El resentido trae sobre sus hombros una pesada carga, capaz de robar sus mejores momentos, esto por no quitarse esa terrible venda, la que lo sume en un mundo de oscuridad, donde no se asoma un rayo de amor. Castigarse constantemente en ocasión de alimentar la posibilidad de hacer algún grado de maldad, a quien pensamos nos hizo daño en épocas pasadas, es simplemente adquirir y mantener la capacidad de convertirnos en esclavos de nuestras propias maquinaciones.
En esa realidad espantosa, se sumergen muchos seres humanos, imbuidos en una suerte de pretender el mundo para si, sin reparar en afectar hasta su propia sangre si es necesario, colocándose muy cercano a los llamados sádicos, esos que disfrutan con el dolor ajeno, no escatimando esfuerzo en su actitud de humillar y dañar.

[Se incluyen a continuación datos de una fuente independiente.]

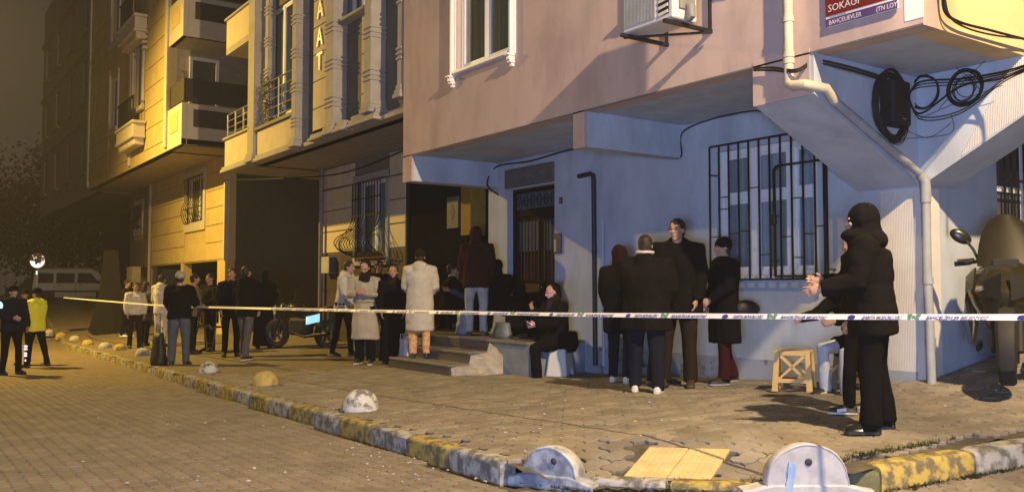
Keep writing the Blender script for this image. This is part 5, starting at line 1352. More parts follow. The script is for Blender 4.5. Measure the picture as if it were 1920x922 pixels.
# ------------------------------------------------------------------ motorcycles
olive = mat('dark_olive_gloss_paint', (.022, .019, .008), .25, coat=.5, spec=.5, vary=.05)
blackg = mat('black_gloss_plastic', (.014, .013, .012), .3, spec=.5)
blackm = mat('black_matt_plastic', (.018, .017, .016), .7)
def scooter(p, rz, label, scale=1.0):
    """front of the machine looks along local -Y"""
    t = thing('maxi_scooter', label, 'motorcycle', p, rz=rz); t.scale = (scale,)*3
    def part(nm, q, m_, par=None, sm=True): return q.build(nm, m_, par or t, local=True, smooth_=sm)
    fw = Vector((0, -.78, .30))
    q = MB(); wheel(q, None, fw, .30, .13, (1, 0, 0)); w_ = part('front_wheel', q, rub)
    q = MB(); disc_rim(q, fw, .30, .12, (1, 0, 0)); part('rim', q, steel, w_, False)
    q = MB(); wheel(q, None, (0, .78, .29), .29, .15, (1, 0, 0)); w_ = part('rear_wheel', q, rub)
    q = MB(); disc_rim(q, (0, .78, .29), .29, .14, (1, 0, 0)); part('rim', q, steel, w_, False)
    q = MB(); rings = []
    for i in range(9):
        a = R(-25+i*17); c = fw+Vector((0, -math.cos(a)*.345, math.sin(a)*.345))
        n = Vector((0, -math.cos(a), math.sin(a))); w2 = .085-.012*abs(i-4)/4
        rings.append([c+Vector((-w2, 0, 0))-n*.05, c+Vector((-w2*.7, 0, 0))+n*.005, c+n*.02, c+Vector((w2*.7, 0, 0))+n*.005, c+Vector((w2, 0, 0))-n*.05, c-n*.01])
    q.loft(rings); part('front_fender', q, blackm)
    for s in (-1, 1): q = MB(); q.tube([fw+Vector((s*.095, 0, -.02)), (s*.095, -.60, .62), (s*.08, -.50, .85)], .030, 10); part('fork', q, blackm)
    # front cowl : wide shield with beak
    def shell(secs, n=9):
        q = MB(); rings = []
        for (z, y0, hw, dp) in secs:
            ring = [Vector((hw*math.sin(a), y0-dp*math.cos(a)**.8 if math.cos(a) > 0 else y0, z)) for a in [(-math.pi/2)+math.pi*k/(n-1) for k in range(n)]]
            ring += [Vector((hw*.6, y0+.12, z)), Vector((-hw*.6, y0+.12, z))]; rings.append(ring)
        q.loft(rings); return q
    part('front_cowl', shell([(.44, -.50, .13, .10), (.55, -.52, .20, .20), (.66, -.52, .26, .28), (.78, -.50, .30, .32), (.90, -.46, .28, .28), (1.0, -.42, .20, .20), (1.05, -.40, .14, .14)], 13), olive)
    for s in (-1, 1):
        q = MB(); q.prism([(s*.27, -.46, .92), (s*.30, -.42, .70), (s*.33, -.10, .50), (s*.30, -.05, .30), (s*.25, -.35, .32), (s*.22, -.50, .50)], (s*.03, .02, 0)); part('side_fairing', q, olive, None, False)
        q = MB(); q.ell((s*.15, -.765+.02, .80), (.085, .03*s, .02), (0, .03, 0), (.02*s, 0, .035), 12, 6); part('headlight', q, mat('lamp_lens', (.25, .24, .2), .08, spec=.9))
        q = MB(); q.tube([(s*.12, -.35, 1.03), (s*.22, -.30, 1.05), (s*.29, -.26, 1.04)], .017, 8); part('handlebar', q, blackm)
        q = MB(); q.tube([(s*.29, -.26, 1.04), (s*.41, -.22, 1.03)], .023, 10); part('hand_grip', q, rub)
        q = MB(); q.tube([(s*.25, -.33, 1.07), (s*.38, -.38, 1.06)], .010, 6); part('brake_lever', q, blackm)
        q = MB(); q.tube([(s*.20, -.36, 1.02), (s*.25, -.40, 1.15), (s*.31, -.40, 1.24)], .012, 6); mi = part('mirror_stem', q, blackm)
        q = MB(); c = Vector((s*.35, -.40, 1.27)); q.ell(c, (.085, .02, .045*-s*s*-1*s), (0, .03, 0), (-.02*s, 0, .055), 12, 8); part('mirror', q, blackg)
        q = MB(); q.box(s*.20-.03, s*.20+.10*s+.03, .02, .50, .22, .30, 0, .02); part('footboard', q, blackm, None, False)
    for s in (-1, 1):
        q = MB(); q.prism([(s*.04, -.835, .70), (s*.15, -.79, .74), (s*.17, -.76, .86), (s*.03, -.80, .93)], (0, -.015, .004)); part('nose_panel', q, blackg, None, False)
        q = MB(); q.prism([(s*.22, -.60, .98), (s*.30, -.50, .90), (s*.31, -.44, .76), (s*.24, -.68, .80)], (s*.012, -.02, .01)); part('fairing_panel', q, olive, None, False)
        q = MB(); q.ell((s*.25, -.66, .74), (.035, .02*s, 0), (0, .02, 0), (0, 0, .018), 8, 5); part('turn_signal', q, mat('amber_lens', (.5, .2, .03), .2))
    q = MB(); q.box(-.10, .10, -.60, -.57, .98, 1.06, 0, .01); part('instrument_panel', q, blackm, None, False)
    q = MB(); q.box(-.13, .13, -.565, -.55, .46, .56, 0, .006); part('radiator_grille', q, blackm, None, False)
    q = MB(); rings = []
    for k in range(8):
        tt = k/7; z = 1.0+.46*tt; y = -.50+.26*tt; hw = .225*math.sqrt(max(.02, 1-(tt*.97)**2.6))
        rings.append([Vector((hw*math.sin(a), y-.07*math.cos(a), z)) for a in [-1.35+2.7*j/8 for j in range(9)]]+[Vector((hw*math.sin(a)*.97, y-.055*math.cos(a), z)) for a in [1.35-2.7*j/8 for j in range(9)]])
    q.loft(rings); part('windscreen', q, mat('smoked_screen', (.022, .018, .010), .4, spec=.2))
    q = MB(); rings = [[Vector((wd*math.cos(a), y, zc+h_*math.sin(a))) for a in [2*math.pi*k/14 for k in range(14)]] for y, wd, zc, h_ in ((-.30, .12, .62, .16), (-.05, .15, .52, .2), (.2, .17, .55, .22), (.6, .18, .66, .18), (.95, .12, .74, .10), (1.05, .05, .76, .05))]
    q.loft(rings); part('body', q, olive)
    q = MB(); rings = [[Vector((wd*math.cos(a), y, zc+h_*math.sin(a))) for a in [2*math.pi*k/14 for k in range(14)]] for y, wd, zc, h_ in ((.0, .10, .78, .05), (.2, .16, .80, .07), (.55, .17, .84, .08), (.62, .16, .92, .07), (.95, .14, .92, .05))]
    q.loft(rings); part('seat', q, blackm)
    return t
RZ = R(25); MP = at_d(1886, 7.9)+Matrix.Rotation(RZ, 3, 'Z') @ Vector((0, .82, 0)); MP.z = zp(MP.x, MP.y)
scooter(MP, RZ, 'large dark olive scooter with a windscreen and mirrors parked against the side wall', 1.06)
def roadster(p, rz, label):
    """side machine along local X, front at -X"""
    t = thing('parked_motorcycle', label, 'motorcycle', p, rz=rz)
    def part(nm, q, m_, par=None, sm=True): return q.build(nm, m_, par or t, local=True, smooth_=sm)
    for nm, x in (('front_wheel', -.68), ('rear_wheel', .66)):
        q = MB(); wheel(q, None, (x, 0, .31), .31, .12, (0, 1, 0)); w_ = part(nm, q, rub)
        q = MB(); disc_rim(q, (x, 0, .31), .31, .11, (0, 1, 0), 6); part('rim', q, mat('dull_rim', (.10, .10, .10), .5, metal=.5), w_, False)
    for s in (-1, 1):
        q = MB(); q.tube([(-.68, s*.09, .31), (-.42, s*.09, .95)], .025, 8); part('fork', q, blackg)
        q = MB(); q.tube([(-.42, s*.05, .98), (-.36, s*.22, 1.04), (-.28, s*.38, 1.0)], .014, 8); part('handlebar', q, blackm)
        q = MB(); q.tube([(-.38, s*.2, 1.04), (-.40, s*.28, 1.2)], .008, 6); q.ell((-.41, s*.30, 1.24), (.02, 0, 0), (0, .07, 0), (0, 0, .04), 8, 6); part('mirror', q, blackm)
    q = MB(); q.ell((-.15, 0, .84), (.28, 0, -.03), (0, .15, 0), (0, 0, .14)); part('tank', q, blackg)
    q = MB(); q.loft([[Vector((x, w2*math.cos(a), zc+h_*math.sin(a))) for a in [2*math.pi*k/10 for k in range(10)]] for x, w2, zc, h_ in ((.0, .10, .80, .06), (.3, .13, .80, .06), (.7, .11, .88, .06), (.92, .05, .95, .04))]); part('seat', q, blackm)
    q = MB(); q.box(-.30, .25, -.14, .14, .28, .66, 0, .06); part('engine', q, blackm, None, False)
    q = MB(); q.tube([(-.2, -.15, .35), (.2, -.17, .26), (.85, -.17, .34)], [.025, .03, .05], 10); part('exhaust', q, blackg)
    q = MB(); q.ell((-.52, 0, .88), (.07, 0, 0), (0, .09, 0), (0, 0, .09)); part('headlight', q, mat('lamp_lens', (.25, .24, .2)))
    q = MB(); q.box(.72, .92, -.03, .03, .55, .80, 0, .01); part('rear_mudguard', q, blackm, None, False)
    return t
mp = ground_at(566, 652); RM = roadster(mp, math.atan2(RV.y, RV.x)-R(25), 'dark parked motorcycle with a bright blue white number plate in the alley mouth')
plate = mat('emissive_number_plate', (.6, .75, .9), .4, emit=(.30, .68, 1.0), estr=1.1, vary=.02)  # bright reflection of the plate put in as emission
c = at_d(587, depth_of(mp)-.45, 0); c.z = mp.z+ .72
zpl = (542-598)/1670*depth_of(c); c.z = zpl
q = MB(); u = RV*.97+UPV*.22; u.normalize(); v = Vector((0, 0, 1))
q.prism([c+u*a*.15+v*b*.085 for a, b in ((-1, -1), (1, -1), (1, 1), (-1, 1))], FH*.01)
pl_ = q.build('number_plate', plate, RM)
pl_.data.transform(Matrix.Rotation(-RM.rotation_euler.z, 4, 'Z'))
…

Existe una gama de adornos ocultos en torno a ese nefasto modo vivendi, como son fingir aprecio, desear cosas bonitas, mientra en sus adentros, los carcome un repudio visceral, puesto de manifiesto de manera artera en toda oportunidad que se presenta. El resentido, por más elevado que esté en el orden material, es un pobre infeliz que merece conmiseración, ya que no tiene chance para ver o disfrutar lo que podrían ser sus realizaciones, dedicando la mayor parte de su tiempo en planificar una que otra travesura al que trae enganchado en su piel cual desagradable tatuaje.

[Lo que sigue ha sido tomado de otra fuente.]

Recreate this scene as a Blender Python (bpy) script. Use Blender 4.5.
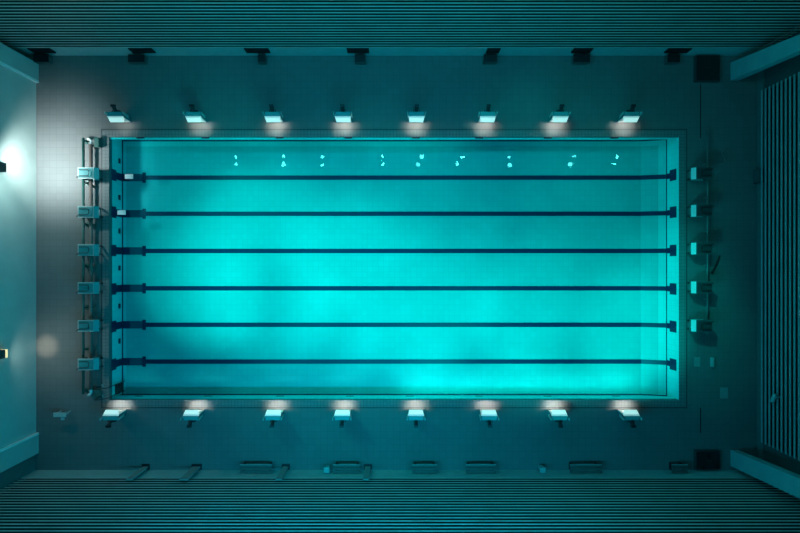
import bpy, bmesh, math, random
from mathutils import Vector, Matrix
random.seed(4)
for o in list(bpy.data.objects): bpy.data.objects.remove(o)
S = bpy.context.scene
C = S.collection

# ------------------------------------------------------------------ camera, world, lights, exposure
CAMZ, F = 24.0, 547.0
cam_d = bpy.data.cameras.new('camera'); cam = bpy.data.objects.new('camera', cam_d); C.objects.link(cam)
cam.location = (0, 0, CAMZ); cam_d.sensor_width = 36; cam_d.lens = 36*F/800
cam_d.clip_end = 200
S.camera = cam
S.view_settings.view_transform = 'Standard'; S.view_settings.look = 'None'
S.view_settings.gamma = 1; S.view_settings.use_curve_mapping = False
S.view_settings.exposure = 0.0
w = bpy.data.worlds.new('world'); S.world = w; w.use_nodes = True
w.node_tree.nodes['Background'].inputs[0].default_value = (0.002, 0.012, 0.015, 1)
w.node_tree.nodes['Background'].inputs[1].default_value = 1.0

def spot(name, loc, target, power, col, angle, blend=1.0, size=0.1):
    l = bpy.data.lights.new(name, 'SPOT'); l.energy = power; l.color = col
    l.spot_size = math.radians(angle); l.spot_blend = blend; l.shadow_soft_size = size
    o = bpy.data.objects.new(name, l); C.objects.link(o); o.location = loc
    o.rotation_euler = (Vector(target)-Vector(loc)).to_track_quat('-Z', 'Y').to_euler()
    return o
def area(name, loc, target, power, col, sx, sy, spread=180):
    l = bpy.data.lights.new(name, 'AREA'); l.energy = power; l.color = col
    l.shape = 'RECTANGLE'; l.size = sx; l.size_y = sy; l.spread = math.radians(spread)
    o = bpy.data.objects.new(name, l); C.objects.link(o); o.location = loc
    o.rotation_euler = (Vector(target)-Vector(loc)).to_track_quat('-Z', 'Y').to_euler()
    return o
# added teal fill lights, no fixtures, high along the two long walls
TL = (0.0, 0.74, 1.12)
area('fill_strip', (-1.5, 8.95, 9.7), (-1.5, -2.0, 0), 350, TL, 15, .3)
area('fill_strip', (-1.5, -8.65, 9.7), (-1.5, 0.0, 0), 820, TL, 15, .3)
# added unseen cyan fill spots, tuned to brighten patches of the pool
CY = (0.0, 1.08, 0.89)
def pfill_spot(x, side, tx, ty, p, a): spot('pool_fill_spot', (x, 9.0 if side > 0 else -8.75, 11.5), (tx, ty, -1), p, CY, a, 1.0, .25)
pfill_spot(-13, 1, -4.5, -1, 7398, 42)
pfill_spot(0, -1, 7.5, -1, 6513, 42)
pfill_spot(4, -1, 0.0, 0, 9975, 42)
pfill_spot(8, -1, 10.5, -3, 6264, 24)
pfill_spot(-4, -1, -9.0, -1, 8869, 24)
pfill_spot(-8, 1, -9.0, 2, 1398, 32)
pfill_spot(0, -1, 6.0, -2, 7122, 24)
pfill_spot(4, 1, 12.0, -2, 4949, 24)
pfill_spot(0, 1, 7.5, 4, 1203, 42)
pfill_spot(-8, 1, -1.5, -1, 5775, 32)
pfill_spot(-4, -1, -6.0, -1, 5841, 32)
pfill_spot(0, -1, -3.0, -3, 2519, 24)
pfill_spot(0, -1, -7.5, 4, 5339, 24)
# underwater light strips under the coping of the long lower edge
area('underwater_strip', (5.6, -5.70, -0.20), (5.6, -4.3, -1.1), 107, CY, 11.0, 0.08)

# ------------------------------------------------------------------ helpers
def P(px, py, z=0.0):
    k = (CAMZ-z)/F
    return ((px-400)*k, (266.5-py)*k, z)
def bmnew(): return bmesh.new()
def add_box(bm, x0, x1, y0, y1, z0, z1, mi=0):
    vs = [bm.verts.new((x, y, z)) for z in (z0, z1) for y in (y0, y1) for x in (x0, x1)]
    for f in ((0,2,3,1),(4,5,7,6),(0,1,5,4),(2,6,7,3),(0,4,6,2),(1,3,7,5)):
        fc = bm.faces.new([vs[i] for i in f]); fc.material_index = mi
    return vs
def add_hexa(bm, bottom, top):
    n = len(bottom)
    a = [bm.verts.new(p) for p in bottom]; b = [bm.verts.new(p) for p in top]
    bm.faces.new(a[::-1]); bm.faces.new(b)
    for i in range(n): bm.faces.new((a[i], a[(i+1)%n], b[(i+1)%n], b[i]))
    return a+b
def add_tube(bm, pts, r, n=10, cap=True):
    pts = [Vector(p) for p in pts]; rings = []
    ref = Vector((0,0,1))
    for i, p in enumerate(pts):
        d = (pts[min(i+1, len(pts)-1)]-pts[max(i-1, 0)]).normalized()
        u = d.cross(ref)
        if u.length < .05: u = d.cross(Vector((1,0,0)))
        u.normalize(); v = d.cross(u).normalized()
        rings.append([bm.verts.new(p+u*r*math.cos(t*2*math.pi/n)+v*r*math.sin(t*2*math.pi/n)) for t in range(n)])
    for a, b in zip(rings[:-1], rings[1:]):
        for i in range(n): bm.faces.new((a[i], a[(i+1)%n], b[(i+1)%n], b[i]))
    if cap: bm.faces.new(rings[0][::-1]); bm.faces.new(rings[-1])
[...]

Tengo una edad mediana, y puedo decir que he visto mucho sobre ese particular, alguien que ha experimentado enojo por razones diversas, pero abierto al perdón como condición que redime, evitando por todas las vías posibles, que se albergue la perniciosa condición señalada. Sería perder el tiempo, quitarle majestuosidad a nuestros días, rueda que debe ir adelante sin el cambio de reversa, colocándola, si acaso, sólo para indicar que hemos olvidado o desenredado toda atadura que nos robe la paz.